Melinda returns home, ravenous. She eats lunch and works outside, raking, edging, mowing, and mulching the bushes. She falls asleep on the couch and wakes up after midnight. Now alert, she rides her bike through the streets, past the houses of people she used to know, her ex-friends. Melinda feels exhilarated.
Melinda pieces together the story about Rachel dumping Andy at the Prom when he became inappropriately aggressive. Andy is now angry and “pissed off.”
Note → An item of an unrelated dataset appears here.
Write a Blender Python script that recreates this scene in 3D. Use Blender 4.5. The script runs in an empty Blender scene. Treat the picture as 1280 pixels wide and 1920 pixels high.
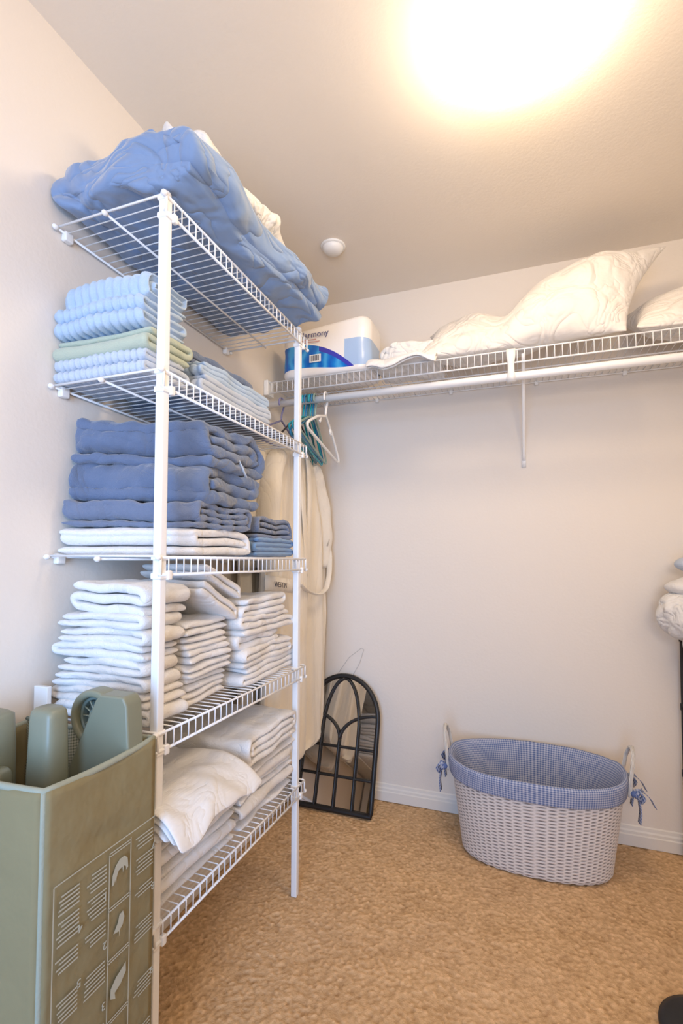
import bpy, bmesh, math, random
import numpy as np
from mathutils import Vector, Matrix, noise
random.seed(7); RNG = np.random.default_rng(5)
PI = math.pi
COL = bpy.context.scene.collection

# ------------------------------------------------------------------ room numbers (metres)
XL, XR, YB, YF, ZC = -1.06, 1.30, 2.286, -1.25, 2.44
CAM = (0.0, 0.0, 1.156)

# ------------------------------------------------------------------ materials
MATS = {}
def nodes_of(m):
    m.use_nodes = True
    nt = m.node_tree; b = nt.nodes.get('Principled BSDF')
    return nt, nt.nodes, nt.links, b
def mat(name, col, rough=.6, metal=0, bump=None, scale=200, strength=.3, dist=.002, var=0.0, vscale=8,
        sheen=0, trans=0, emit=None, spec=.5, coord='Object', attr=None, sss=0):
    if name in MATS: return MATS[name]
    m = bpy.data.materials.new(name); nt, N, L, b = nodes_of(m)
    b.inputs['Base Color'].default_value = (*col, 1); b.inputs['Roughness'].default_value = rough
    b.inputs['Metallic'].default_value = metal; b.inputs['Specular IOR Level'].default_value = spec
    if sheen: b.inputs['Sheen Weight'].default_value = sheen; b.inputs['Sheen Roughness'].default_value = .5
    if trans: b.inputs['Transmission Weight'].default_value = trans
    if emit: b.inputs['Emission Color'].default_value = (*emit[0], 1); b.inputs['Emission Strength'].default_value = emit[1]
    tc = N.new('ShaderNodeTexCoord')
    if bump:
        if bump == 'noise':
            t = N.new('ShaderNodeTexNoise'); t.inputs['Scale'].default_value = scale; t.inputs['Detail'].default_value = 3; out = t.outputs['Fac']
        elif bump == 'voronoi':
            t = N.new('ShaderNodeTexVoronoi'); t.inputs['Scale'].default_value = scale; out = t.outputs['Distance']
        elif bump == 'wave':
            t = N.new('ShaderNodeTexWave'); t.inputs['Scale'].default_value = scale; t.inputs['Distortion'].default_value = 1.0; out = t.outputs['Fac']
        L.new(tc.outputs[coord], t.inputs['Vector'])
        bp = N.new('ShaderNodeBump'); bp.inputs['Strength'].default_value = strength; bp.inputs['Distance'].default_value = dist
        L.new(out, bp.inputs['Height']); L.new(bp.outputs['Normal'], b.inputs['Normal'])
    if var:
        t2 = N.new('ShaderNodeTexNoise'); t2.inputs['Scale'].default_value = vscale; t2.inputs['Detail'].default_value = 4
        L.new(tc.outputs['Object'], t2.inputs['Vector'])
        mx = N.new('ShaderNodeMix'); mx.data_type = 'RGBA'
        mx.inputs[6].default_value = (*[c*(1-var) for c in col], 1); mx.inputs[7].default_value = (*[min(1, c*(1+var)) for c in col], 1)
        L.new(t2.outputs['Fac'], mx.inputs[0]); L.new(mx.outputs[2], b.inputs['Base Color'])
    MATS[name] = m
    return m

M_wall = mat('wall_paint', (.80, .735, .66), .85, bump='noise', scale=90, strength=.25, dist=.002, spec=.2)
M_ceil = mat('ceiling_paint', (.86, .79, .70), .9, bump='noise', scale=110, strength=.25, dist=.002, spec=.2)
M_trim = mat('trim_paint', (.80, .76, .70), .45)
M_wire = mat('white_coated_wire', (.86, .86, .86), .35)
M_pole = mat('white_powder_coated_steel', (.84, .85, .86), .32)
M_plastic = mat('white_plastic', (.85, .85, .84), .4)
M_white = mat('white_terry', (.755, .745, .735), .95, bump='noise', scale=420, strength=.55, dist=.003, sheen=.3, spec=.1)
M_white2 = mat('cream_terry', (.75, .725, .695), .95, bump='noise', scale=380, strength=.55, dist=.003, sheen=.3, spec=.1)
M_sheetw = mat('white_cotton', (.78, .77, .76), .9, bump='wave', scale=60, strength=.25, dist=.001, sheen=.2, spec=.15)
M_lblue = mat('pale_blue_terry', (.42, .54, .69), .95, bump='noise', scale=420, strength=.5, dist=.003, sheen=.3, spec=.1, var=.08, vscale=20)
M_lgrey = mat('pale_blue_grey_terry', (.50, .565, .66), .95, bump='noise', scale=420, strength=.5, dist=.003, sheen=.3, spec=.1)
M_sage = mat('sage_green_terry', (.46, .51, .40), .95, bump='noise', scale=350, strength=.5, dist=.003, sheen=.3, spec=.1)
M_navy = mat('slate_blue_terry', (.125, .168, .265), .95, bump='noise', scale=350, strength=.6, dist=.003, sheen=.45, spec=.1, var=.14, vscale=25)
M_navy2 = mat('grey_blue_terry', (.155, .190, .275), .95, bump='noise', scale=350, strength=.6, dist=.003, sheen=.45, spec=.1, var=.12, vscale=25)
M_mblue = mat('mid_blue_terry', (.16, .28, .47), .95, bump='noise', scale=350, strength=.5, dist=.003, sheen=.4, spec=.1)
M_comf = mat('blue_cotton_sateen', (.19, .285, .47), .75, bump='noise', scale=30, strength=.25, dist=.006, sheen=.4, spec=.25)
M_wcomf = mat('white_quilted_cotton', (.77, .75, .72), .85, bump='noise', scale=45, strength=.5, dist=.01, sheen=.2, spec=.2)
M_pillow = mat('cream_pillow_cotton', (.79, .75, .70), .85, bump='noise', scale=16, strength=.45, dist=.014, sheen=.2, spec=.2)
M_robe = mat('cream_robe_cloth', (.84, .775, .67), .95, bump='noise', scale=160, strength=.35, dist=.002, sheen=.2, spec=.1)
M_black = mat('black_metal', (.013, .013, .014), .42, bump='noise', scale=60, strength=.2, dist=.002)
M_mirror = mat('mirror_glass', (.80, .80, .79), .03, metal=1)
M_green = mat('olive_bag_cloth', (.245, .205, .110), .8, bump='noise', scale=14, strength=.5, dist=.012, var=.08, vscale=5, spec=.2)
M_greentrim = mat('grey_green_piping', (.31, .33, .26), .8, bump='noise', scale=200, strength=.5, dist=.002)
M_greenpl = mat('grey_green_plastic', (.215, .225, .160), .38, spec=.5)
M_greendk = mat('dark_green_plastic', (.13, .17, .15), .5)
M_print = mat('pale_print_ink', (.42, .43, .36), .8)
M_rope = mat('white_rope', (.80, .77, .72), .9, bump='wave', scale=90, strength=.8, dist=.003)
M_alu = mat('grey_plastic', (.45, .45, .45), .4)
M_text = mat('dark_grey_ink', (.10, .09, .10), .7)
M_textblue = mat('navy_ink', (.10, .10, .24), .6)
M_textred = mat('red_ink', (.55, .25, .22), .6)
M_teal = mat('teal_plastic', (.01, .33, .42), .3)
M_tblue = mat('blue_plastic', (.02, .20, .42), .3)
M_dteal = mat('dark_teal_plastic', (.02, .16, .20), .3)
M_mint = mat('grey_mint_plastic', (.28, .40, .36), .35)
M_lav = mat('lavender_plastic', (.22, .22, .42), .35)
M_hook = mat('dark_brown_plastic', (.04, .03, .03), .4)
M_wood = mat('pale_wood', (.62, .55, .45), .5)

def wrinkly(m, sc, dist, strength=.7, distort=1.2, squash=(1, 1, 1)):
    nt = m.node_tree; N, L = nt.nodes, nt.links; b = N.get('Principled BSDF')
    tc = N.new('ShaderNodeTexCoord'); mp = N.new('ShaderNodeMapping'); mp.inputs['Scale'].default_value = squash
    t = N.new('ShaderNodeTexNoise'); t.inputs['Scale'].default_value = sc; t.inputs['Detail'].default_value = 2; t.inputs['Distortion'].default_value = distort
    L.new(tc.outputs['Object'], mp.inputs[0]); L.new(mp.outputs[0], t.inputs['Vector'])
    a = N.new('ShaderNodeMath'); a.operation = 'SUBTRACT'; a.inputs[1].default_value = .5; L.new(t.outputs['Fac'], a.inputs[0])
    c = N.new('ShaderNodeMath'); c.operation = 'ABSOLUTE'; L.new(a.outputs[0], c.inputs[0])
    d = N.new('ShaderNodeMath'); d.operation = 'POWER'; d.inputs[1].default_value = .6; L.new(c.outputs[0], d.inputs[0])
    bp = N.new('ShaderNodeBump'); bp.inputs['Strength'].default_value = strength; bp.inputs['Distance'].default_value = dist
    L.new(d.outputs[0], bp.inputs['Height'])
    old = b.inputs['Normal'].links
    if old: L.new(old[0].from_socket, bp.inputs['Normal'])
    L.new(bp.outputs['Normal'], b.inputs['Normal'])
wrinkly(M_comf, 7, .05, .55, 1.0, (1, .6, 1.6)); wrinkly(M_pillow, 8, .035, .45, 1.5); wrinkly(M_wcomf, 11, .03, .5, 1.2); wrinkly(M_robe, 9, .03, .35, .5, (1, 1.6, .18)); wrinkly(M_navy, 9, .02, .4, 1.0); wrinkly(M_navy2, 9, .02, .4, 1.0)
wrinkly(M_white, 14, .012, .4, .8); wrinkly(M_white2, 14, .012, .4, .8); wrinkly(M_sheetw, 12, .015, .4, .8)

def gingham(name, blue, white, n):
    m = bpy.data.materials.new(name); nt, N, L, b = nodes_of(m)
    uv = N.new('ShaderNodeUVMap'); uv.uv_map = 'UVMap'
    sep = N.new('ShaderNodeSeparateXYZ'); L.new(uv.outputs['UV'], sep.inputs[0])
    outs = []
    for ax in ('X', 'Y'):
        f = N.new('ShaderNodeMath'); f.operation = 'MULTIPLY'; f.inputs[1].default_value = n; L.new(sep.outputs[ax], f.inputs[0])
        g = N.new('ShaderNodeMath'); g.operation = 'FRACT'; L.new(f.outputs[0], g.inputs[0])
        h = N.new('ShaderNodeMath'); h.operation = 'GREATER_THAN'; h.inputs[1].default_value = .5; L.new(g.outputs[0], h.inputs[0])
        outs.append(h)
    a = N.new('ShaderNodeMath'); a.operation = 'ADD'; L.new(outs[0].outputs[0], a.inputs[0]); L.new(outs[1].outputs[0], a.inputs[1])
    d = N.new('ShaderNodeMath'); d.operation = 'MULTIPLY'; d.inputs[1].default_value = .5; L.new(a.outputs[0], d.inputs[0])
    mx = N.new('ShaderNodeMix'); mx.data_type = 'RGBA'; mx.inputs[6].default_value = (*blue, 1); mx.inputs[7].default_value = (*white, 1)
    L.new(d.outputs[0], mx.inputs[0]); L.new(mx.outputs[2], b.inputs['Base Color'])
    b.inputs['Roughness'].default_value = .9; b.inputs['Specular IOR Level'].default_value = .1
    MATS[name] = m; return m
M_ging = gingham('blue_white_gingham', (.105, .155, .33), (.50, .53, .63), 1.0)
M_gingg = gingham('green_cream_mesh', (.14, .16, .12), (.48, .46, .36), 1.0)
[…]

Melinda realizes that she doesn’t need her burrow, or closet, anymore since she no longer wants to hide. After school, she goes to the closet and gathers things that she wants to take home. As she steps out of the closet, Andy suddenly slams into her, flicks on the light, and closes the door. She’s trapped. He tells her that she’s lied, that he’s never raped anyone—because he doesn’t have to. Andy locks the door, grabs Melinda, and tells her she’s not going to scream. But she does scream, “NNNOOO!!!” Andy hits Melinda, but she manages to break a mirror on the wall, grab a shard of glass, and hold it to his neck. “I said no,” she tells him emphatically. The girl’s lacrosse team had heard her scream, and they are standing in the hall when she opens the door. Someone races away to get help.
Melinda stays after school in Mr. Freeman’s art classroom to try to get her tree right. She says that the best part of her tree is its new growth. Some seniors come in to say goodbye to Mr. Freeman. One of them, “Amber Cheerleader” sees Melinda and tells her “Way to go. I hope you’re okay.” With only a few hours of school left, Melinda has found herself suddenly popular. She realizes that IT happened, there’s no erasing it. But she’s not going to let it kill her and she knows she can grow. Time is up and Melinda shows her picture to Mr. Freeman. She tears up, and he tells her she has an A+. Gently, he asks her, “You’ve been through a lot, haven’t you?” Melinda nods. “Let me tell you about it.”
The first chapter in this section, “Communication 101,” emphasizes the novel’s most important theme: communication. Language continues to play an important role as Melinda struggles to find the right words to free herself from her frozen state by describing what happened to her. When she can't speak the words to Rachel, she writes them. She still struggles to find the correct words, calling it “hurt,” then finally “rape.” Melinda has begun to realize that finding the right words to speak up for yourself builds strength. The climax of the novel occurs when Andy once again attempts to attack Melinda. At this point, Melinda has fully come into her voice, and this is emphasized not only by her screams and verbal cries of “no,” but by the fact that she physically fights back. When she holds a piece of mirror to his neck, Andy "freezes," symbolizing how he and Melinda have reversed roles. Melinda has reclaimed her power and silenced Andy. Significantly, it is the student athletes who respond to Melinda’s screams, not any adults, further building the motif of authority figures not actually listening. Their arrival in response to her screams signifies that Melinda’s voice has finally been heard.
The tree in front of Melinda's bedroom window mirrors the trees in her artwork, and both symbolize the theme of learning how to heal after trauma. As arborists prune the dead limbs from the tree, her father explains that when you cut off damage, the tree can grow again. In this metaphor, the tree represents Melinda and the pruning she needs to do on herself. Dismantling the closet symbolizes the end of Melinda's hiding and self-isolation. As Melinda laments that her tree still needs something, she decides to add a bird, a symbol of life. As she draws her final tree, she plainly says what happened, names her predator, and begins to shed tears on the page. Like a tree, she has sustained damage that can't be erased, but she also knows that she still holds the potential for new growth. She describes her tears as dissolving the last block of ice in her throat, symbolizing Melinda's release, and when Mr. Freeman gives her the time and space, Melinda speaks.